::: Available records

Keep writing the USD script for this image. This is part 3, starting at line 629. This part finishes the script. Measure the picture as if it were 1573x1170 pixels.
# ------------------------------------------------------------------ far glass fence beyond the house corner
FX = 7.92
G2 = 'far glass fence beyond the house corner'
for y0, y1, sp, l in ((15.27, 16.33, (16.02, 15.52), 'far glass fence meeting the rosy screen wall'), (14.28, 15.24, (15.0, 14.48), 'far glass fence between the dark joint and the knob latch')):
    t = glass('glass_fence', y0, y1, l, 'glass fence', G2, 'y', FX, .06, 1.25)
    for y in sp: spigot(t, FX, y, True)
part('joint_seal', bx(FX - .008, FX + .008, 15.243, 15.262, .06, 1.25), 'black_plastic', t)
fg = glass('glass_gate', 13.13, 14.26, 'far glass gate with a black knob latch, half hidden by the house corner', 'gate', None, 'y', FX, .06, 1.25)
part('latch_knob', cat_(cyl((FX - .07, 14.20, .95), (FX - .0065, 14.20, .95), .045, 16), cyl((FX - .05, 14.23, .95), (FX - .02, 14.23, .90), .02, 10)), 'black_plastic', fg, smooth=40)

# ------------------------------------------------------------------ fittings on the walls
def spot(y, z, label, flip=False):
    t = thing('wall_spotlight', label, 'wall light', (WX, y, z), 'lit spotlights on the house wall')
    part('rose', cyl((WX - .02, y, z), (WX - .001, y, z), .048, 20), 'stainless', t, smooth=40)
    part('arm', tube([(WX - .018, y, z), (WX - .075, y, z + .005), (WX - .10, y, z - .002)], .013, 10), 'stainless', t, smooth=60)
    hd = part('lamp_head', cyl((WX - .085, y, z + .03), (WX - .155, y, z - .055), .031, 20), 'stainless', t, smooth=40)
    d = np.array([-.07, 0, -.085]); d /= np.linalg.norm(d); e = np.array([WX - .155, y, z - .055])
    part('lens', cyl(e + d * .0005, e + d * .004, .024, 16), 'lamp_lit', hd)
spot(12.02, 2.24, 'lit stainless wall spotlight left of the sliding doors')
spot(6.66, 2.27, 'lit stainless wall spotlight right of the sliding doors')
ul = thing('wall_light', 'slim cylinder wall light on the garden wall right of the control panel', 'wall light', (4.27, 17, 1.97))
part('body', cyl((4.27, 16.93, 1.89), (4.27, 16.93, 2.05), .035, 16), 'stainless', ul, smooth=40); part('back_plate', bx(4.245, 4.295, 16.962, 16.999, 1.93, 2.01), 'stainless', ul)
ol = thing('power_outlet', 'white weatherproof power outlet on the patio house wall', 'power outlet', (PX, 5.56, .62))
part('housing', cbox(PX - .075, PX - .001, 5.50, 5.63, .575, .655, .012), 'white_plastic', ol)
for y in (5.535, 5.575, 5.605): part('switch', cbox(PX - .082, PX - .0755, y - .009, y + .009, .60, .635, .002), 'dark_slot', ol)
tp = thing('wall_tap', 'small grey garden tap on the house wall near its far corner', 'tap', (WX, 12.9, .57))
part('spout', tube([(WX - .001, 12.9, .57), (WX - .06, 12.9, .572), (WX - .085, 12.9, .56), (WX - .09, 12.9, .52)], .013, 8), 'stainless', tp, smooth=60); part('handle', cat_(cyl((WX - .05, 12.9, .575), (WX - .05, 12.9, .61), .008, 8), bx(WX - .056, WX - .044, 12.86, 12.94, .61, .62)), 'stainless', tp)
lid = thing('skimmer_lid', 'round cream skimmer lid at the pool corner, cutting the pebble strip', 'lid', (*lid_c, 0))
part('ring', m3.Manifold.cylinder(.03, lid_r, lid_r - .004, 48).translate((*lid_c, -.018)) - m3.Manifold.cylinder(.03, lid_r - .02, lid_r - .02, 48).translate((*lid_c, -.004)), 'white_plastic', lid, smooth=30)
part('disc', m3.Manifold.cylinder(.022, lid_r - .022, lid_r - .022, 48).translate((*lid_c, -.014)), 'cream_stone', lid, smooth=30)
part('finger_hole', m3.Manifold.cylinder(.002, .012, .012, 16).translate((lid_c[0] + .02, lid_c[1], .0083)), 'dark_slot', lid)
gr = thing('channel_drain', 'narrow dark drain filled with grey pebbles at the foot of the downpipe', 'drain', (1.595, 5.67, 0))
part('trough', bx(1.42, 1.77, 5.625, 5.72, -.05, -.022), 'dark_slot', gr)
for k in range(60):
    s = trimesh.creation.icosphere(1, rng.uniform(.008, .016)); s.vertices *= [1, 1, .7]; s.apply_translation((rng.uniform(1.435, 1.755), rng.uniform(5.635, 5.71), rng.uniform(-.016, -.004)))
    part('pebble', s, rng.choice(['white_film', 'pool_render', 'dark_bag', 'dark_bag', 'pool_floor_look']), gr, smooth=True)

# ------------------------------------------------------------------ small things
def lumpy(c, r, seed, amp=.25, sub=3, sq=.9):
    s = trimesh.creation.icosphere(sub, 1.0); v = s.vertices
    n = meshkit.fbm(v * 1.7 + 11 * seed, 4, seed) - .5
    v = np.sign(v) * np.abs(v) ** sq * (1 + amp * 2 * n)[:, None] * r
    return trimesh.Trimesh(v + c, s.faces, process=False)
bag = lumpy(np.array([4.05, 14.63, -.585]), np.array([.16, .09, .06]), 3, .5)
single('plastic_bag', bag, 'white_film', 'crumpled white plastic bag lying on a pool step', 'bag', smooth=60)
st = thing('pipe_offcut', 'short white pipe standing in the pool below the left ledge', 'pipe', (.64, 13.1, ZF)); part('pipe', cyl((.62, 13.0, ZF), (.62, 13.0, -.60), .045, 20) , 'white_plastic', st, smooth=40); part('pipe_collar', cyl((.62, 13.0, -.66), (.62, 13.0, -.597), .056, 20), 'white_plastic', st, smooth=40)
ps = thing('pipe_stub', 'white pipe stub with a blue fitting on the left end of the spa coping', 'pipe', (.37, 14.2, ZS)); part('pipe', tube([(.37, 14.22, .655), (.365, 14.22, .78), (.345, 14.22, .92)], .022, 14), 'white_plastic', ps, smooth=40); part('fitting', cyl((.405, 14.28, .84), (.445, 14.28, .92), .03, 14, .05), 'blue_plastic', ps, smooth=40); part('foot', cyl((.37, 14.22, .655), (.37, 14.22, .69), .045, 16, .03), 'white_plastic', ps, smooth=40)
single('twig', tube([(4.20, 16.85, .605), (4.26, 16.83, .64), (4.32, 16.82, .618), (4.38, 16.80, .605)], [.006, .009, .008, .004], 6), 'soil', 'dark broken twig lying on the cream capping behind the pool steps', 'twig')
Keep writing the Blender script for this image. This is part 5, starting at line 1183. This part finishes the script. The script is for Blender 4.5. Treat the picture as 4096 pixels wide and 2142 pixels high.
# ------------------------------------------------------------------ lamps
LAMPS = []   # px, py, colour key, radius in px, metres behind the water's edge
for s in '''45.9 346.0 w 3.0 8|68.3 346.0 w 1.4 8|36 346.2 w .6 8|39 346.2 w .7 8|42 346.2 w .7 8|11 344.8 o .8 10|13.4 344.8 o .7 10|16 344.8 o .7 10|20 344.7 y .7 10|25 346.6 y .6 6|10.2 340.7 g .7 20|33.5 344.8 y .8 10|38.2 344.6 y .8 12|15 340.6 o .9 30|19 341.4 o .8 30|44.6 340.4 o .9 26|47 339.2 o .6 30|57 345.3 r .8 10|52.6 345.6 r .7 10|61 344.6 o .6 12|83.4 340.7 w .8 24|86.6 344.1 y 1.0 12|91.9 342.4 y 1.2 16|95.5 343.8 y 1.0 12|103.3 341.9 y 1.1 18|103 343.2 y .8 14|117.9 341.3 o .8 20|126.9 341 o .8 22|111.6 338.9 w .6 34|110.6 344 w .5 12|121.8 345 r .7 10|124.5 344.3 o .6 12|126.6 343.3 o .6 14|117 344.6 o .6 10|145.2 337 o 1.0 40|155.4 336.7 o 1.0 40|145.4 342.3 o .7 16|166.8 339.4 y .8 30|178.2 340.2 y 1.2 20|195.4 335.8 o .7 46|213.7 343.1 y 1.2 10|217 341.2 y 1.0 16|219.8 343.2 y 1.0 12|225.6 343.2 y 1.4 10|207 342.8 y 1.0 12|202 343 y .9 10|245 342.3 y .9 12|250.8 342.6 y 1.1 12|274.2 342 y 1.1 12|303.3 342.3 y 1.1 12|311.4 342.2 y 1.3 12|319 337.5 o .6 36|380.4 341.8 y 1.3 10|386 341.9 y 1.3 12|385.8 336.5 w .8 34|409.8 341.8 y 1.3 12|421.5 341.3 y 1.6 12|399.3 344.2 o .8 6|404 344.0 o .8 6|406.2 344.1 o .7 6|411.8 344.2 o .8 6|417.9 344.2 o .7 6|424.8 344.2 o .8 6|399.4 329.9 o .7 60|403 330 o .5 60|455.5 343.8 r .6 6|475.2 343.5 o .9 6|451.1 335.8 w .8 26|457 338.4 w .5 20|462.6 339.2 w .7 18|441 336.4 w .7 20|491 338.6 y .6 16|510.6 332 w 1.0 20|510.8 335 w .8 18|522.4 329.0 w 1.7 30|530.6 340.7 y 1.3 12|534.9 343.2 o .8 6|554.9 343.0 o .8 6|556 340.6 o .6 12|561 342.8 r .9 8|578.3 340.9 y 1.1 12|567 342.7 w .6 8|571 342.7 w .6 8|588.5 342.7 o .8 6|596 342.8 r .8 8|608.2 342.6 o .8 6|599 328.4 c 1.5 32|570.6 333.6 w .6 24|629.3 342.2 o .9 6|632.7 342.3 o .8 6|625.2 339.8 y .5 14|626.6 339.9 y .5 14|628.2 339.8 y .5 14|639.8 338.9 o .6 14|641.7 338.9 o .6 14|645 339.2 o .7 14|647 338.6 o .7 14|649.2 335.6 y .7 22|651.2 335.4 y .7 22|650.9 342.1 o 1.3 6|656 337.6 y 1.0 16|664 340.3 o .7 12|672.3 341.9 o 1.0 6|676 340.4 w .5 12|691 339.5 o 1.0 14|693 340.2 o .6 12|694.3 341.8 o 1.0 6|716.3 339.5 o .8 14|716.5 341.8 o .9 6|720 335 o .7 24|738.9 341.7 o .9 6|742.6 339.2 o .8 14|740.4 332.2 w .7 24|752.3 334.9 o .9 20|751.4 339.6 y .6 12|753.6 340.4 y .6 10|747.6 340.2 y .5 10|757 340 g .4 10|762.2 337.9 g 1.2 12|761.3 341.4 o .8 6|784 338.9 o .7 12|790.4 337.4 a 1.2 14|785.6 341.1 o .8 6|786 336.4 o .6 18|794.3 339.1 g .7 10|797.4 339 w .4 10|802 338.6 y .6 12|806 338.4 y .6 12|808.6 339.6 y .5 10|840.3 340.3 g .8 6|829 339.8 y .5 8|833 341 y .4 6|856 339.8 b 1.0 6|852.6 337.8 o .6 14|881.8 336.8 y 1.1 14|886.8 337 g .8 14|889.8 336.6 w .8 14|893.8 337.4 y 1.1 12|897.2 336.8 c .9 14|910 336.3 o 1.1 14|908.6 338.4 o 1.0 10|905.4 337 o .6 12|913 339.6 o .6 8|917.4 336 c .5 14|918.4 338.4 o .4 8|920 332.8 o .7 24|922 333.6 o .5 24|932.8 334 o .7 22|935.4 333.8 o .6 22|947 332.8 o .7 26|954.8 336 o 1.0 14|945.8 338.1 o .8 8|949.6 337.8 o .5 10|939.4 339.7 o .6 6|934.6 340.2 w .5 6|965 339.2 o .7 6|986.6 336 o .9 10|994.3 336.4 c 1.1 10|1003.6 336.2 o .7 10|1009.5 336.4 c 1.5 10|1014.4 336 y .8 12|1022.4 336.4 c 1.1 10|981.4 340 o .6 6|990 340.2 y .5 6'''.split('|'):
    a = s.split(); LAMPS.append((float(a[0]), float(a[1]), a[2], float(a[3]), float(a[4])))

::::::

• **Exercise aim**: Restate, please, word for word the span of records running from the first line to the line bearing "part('latch_knob', cat_(cyl((FX - .07, 14.20, .95), (FX", both included, and nothing outside it.

• **Result**:
Keep writing the USD script for this image. This is part 3, starting at line 629. This part finishes the script. Measure the picture as if it were 1573x1170 pixels.
# ------------------------------------------------------------------ far glass fence beyond the house corner
FX = 7.92
G2 = 'far glass fence beyond the house corner'
for y0, y1, sp, l in ((15.27, 16.33, (16.02, 15.52), 'far glass fence meeting the rosy screen wall'), (14.28, 15.24, (15.0, 14.48), 'far glass fence between the dark joint and the knob latch')):
    t = glass('glass_fence', y0, y1, l, 'glass fence', G2, 'y', FX, .06, 1.25)
    for y in sp: spigot(t, FX, y, True)
part('joint_seal', bx(FX - .008, FX + .008, 15.243, 15.262, .06, 1.25), 'black_plastic', t)
fg = glass('glass_gate', 13.13, 14.26, 'far glass gate with a black knob latch, half hidden by the house corner', 'gate', None, 'y', FX, .06, 1.25)
part('latch_knob', cat_(cyl((FX - .07, 14.20, .95), (FX - .0065, 14.20, .95), .045, 16), cyl((FX - .05, 14.23, .95), (FX - .02, 14.23, .90), .02, 10)), 'black_plastic', fg, smooth=40)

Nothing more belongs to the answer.